◆ What is expected
Set down the whole listing verbatim.

+===+

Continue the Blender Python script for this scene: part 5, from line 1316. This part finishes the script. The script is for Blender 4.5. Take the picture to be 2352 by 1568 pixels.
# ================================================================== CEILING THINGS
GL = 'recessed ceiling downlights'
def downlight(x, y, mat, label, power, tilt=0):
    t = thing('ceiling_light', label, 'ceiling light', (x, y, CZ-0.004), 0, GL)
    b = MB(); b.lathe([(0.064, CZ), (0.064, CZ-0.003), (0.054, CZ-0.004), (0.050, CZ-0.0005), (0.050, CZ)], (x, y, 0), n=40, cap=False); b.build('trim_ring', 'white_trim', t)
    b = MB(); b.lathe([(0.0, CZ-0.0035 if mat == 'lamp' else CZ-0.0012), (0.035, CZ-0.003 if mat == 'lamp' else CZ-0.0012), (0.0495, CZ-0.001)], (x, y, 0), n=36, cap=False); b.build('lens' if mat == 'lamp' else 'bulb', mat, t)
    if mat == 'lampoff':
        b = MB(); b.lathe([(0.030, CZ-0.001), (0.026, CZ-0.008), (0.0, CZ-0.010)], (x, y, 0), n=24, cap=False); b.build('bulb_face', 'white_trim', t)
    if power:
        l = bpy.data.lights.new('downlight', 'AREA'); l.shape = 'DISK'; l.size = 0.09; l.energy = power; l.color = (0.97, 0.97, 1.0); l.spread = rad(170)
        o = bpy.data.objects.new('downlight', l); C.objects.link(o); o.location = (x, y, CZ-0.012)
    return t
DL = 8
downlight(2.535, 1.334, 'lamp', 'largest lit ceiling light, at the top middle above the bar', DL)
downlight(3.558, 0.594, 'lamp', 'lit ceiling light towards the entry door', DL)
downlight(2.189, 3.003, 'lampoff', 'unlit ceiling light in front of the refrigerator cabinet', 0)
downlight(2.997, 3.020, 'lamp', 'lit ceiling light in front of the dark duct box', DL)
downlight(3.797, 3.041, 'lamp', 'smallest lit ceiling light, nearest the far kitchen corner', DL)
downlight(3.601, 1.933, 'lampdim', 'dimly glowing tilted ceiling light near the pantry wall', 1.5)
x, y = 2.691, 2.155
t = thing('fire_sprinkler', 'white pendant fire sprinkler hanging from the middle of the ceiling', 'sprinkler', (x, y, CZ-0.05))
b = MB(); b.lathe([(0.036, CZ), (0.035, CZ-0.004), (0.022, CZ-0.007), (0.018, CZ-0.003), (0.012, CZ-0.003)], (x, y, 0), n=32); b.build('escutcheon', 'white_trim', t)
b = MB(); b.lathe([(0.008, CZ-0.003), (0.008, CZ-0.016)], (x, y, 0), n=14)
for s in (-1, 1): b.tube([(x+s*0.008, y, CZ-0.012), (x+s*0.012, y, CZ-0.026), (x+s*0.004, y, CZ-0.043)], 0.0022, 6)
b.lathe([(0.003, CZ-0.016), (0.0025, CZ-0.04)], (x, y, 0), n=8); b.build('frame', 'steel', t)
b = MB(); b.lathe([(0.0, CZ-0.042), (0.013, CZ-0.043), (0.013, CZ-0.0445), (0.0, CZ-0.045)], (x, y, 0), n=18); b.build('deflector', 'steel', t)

+===+

◆ Task solution
Continue the Blender Python script for this scene: part 5, from line 1316. This part finishes the script. The script is for Blender 4.5. Take the picture to be 2352 by 1568 pixels.
# ================================================================== CEILING THINGS
GL = 'recessed ceiling downlights'
def downlight(x, y, mat, label, power, tilt=0):
    t = thing('ceiling_light', label, 'ceiling light', (x, y, CZ-0.004), 0, GL)
    b = MB(); b.lathe([(0.064, CZ), (0.064, CZ-0.003), (0.054, CZ-0.004), (0.050, CZ-0.0005), (0.050, CZ)], (x, y, 0), n=40, cap=False); b.build('trim_ring', 'white_trim', t)
    b = MB(); b.lathe([(0.0, CZ-0.0035 if mat == 'lamp' else CZ-0.0012), (0.035, CZ-0.003 if mat == 'lamp' else CZ-0.0012), (0.0495, CZ-0.001)], (x, y, 0), n=36, cap=False); b.build('lens' if mat == 'lamp' else 'bulb', mat, t)
    if mat == 'lampoff':
        b = MB(); b.lathe([(0.030, CZ-0.001), (0.026, CZ-0.008), (0.0, CZ-0.010)], (x, y, 0), n=24, cap=False); b.build('bulb_face', 'white_trim', t)
    if power:
        l = bpy.data.lights.new('downlight', 'AREA'); l.shape = 'DISK'; l.size = 0.09; l.energy = power; l.color = (0.97, 0.97, 1.0); l.spread = rad(170)
        o = bpy.data.objects.new('downlight', l); C.objects.link(o); o.location = (x, y, CZ-0.012)
    return t
DL = 8
downlight(2.535, 1.334, 'lamp', 'largest lit ceiling light, at the top middle above the bar', DL)
downlight(3.558, 0.594, 'lamp', 'lit ceiling light towards the entry door', DL)
downlight(2.189, 3.003, 'lampoff', 'unlit ceiling light in front of the refrigerator cabinet', 0)
downlight(2.997, 3.020, 'lamp', 'lit ceiling light in front of the dark duct box', DL)
downlight(3.797, 3.041, 'lamp', 'smallest lit ceiling light, nearest the far kitchen corner', DL)
downlight(3.601, 1.933, 'lampdim', 'dimly glowing tilted ceiling light near the pantry wall', 1.5)
x, y = 2.691, 2.155
t = thing('fire_sprinkler', 'white pendant fire sprinkler hanging from the middle of the ceiling', 'sprinkler', (x, y, CZ-0.05))
b = MB(); b.lathe([(0.036, CZ), (0.035, CZ-0.004), (0.022, CZ-0.007), (0.018, CZ-0.003), (0.012, CZ-0.003)], (x, y, 0), n=32); b.build('escutcheon', 'white_trim', t)
b = MB(); b.lathe([(0.008, CZ-0.003), (0.008, CZ-0.016)], (x, y, 0), n=14)
for s in (-1, 1): b.tube([(x+s*0.008, y, CZ-0.012), (x+s*0.012, y, CZ-0.026), (x+s*0.004, y, CZ-0.043)], 0.0022, 6)
b.lathe([(0.003, CZ-0.016), (0.0025, CZ-0.04)], (x, y, 0), n=8); b.build('frame', 'steel', t)
b = MB(); b.lathe([(0.0, CZ-0.042), (0.013, CZ-0.043), (0.013, CZ-0.0445), (0.0, CZ-0.045)], (x, y, 0), n=18); b.build('deflector', 'steel', t)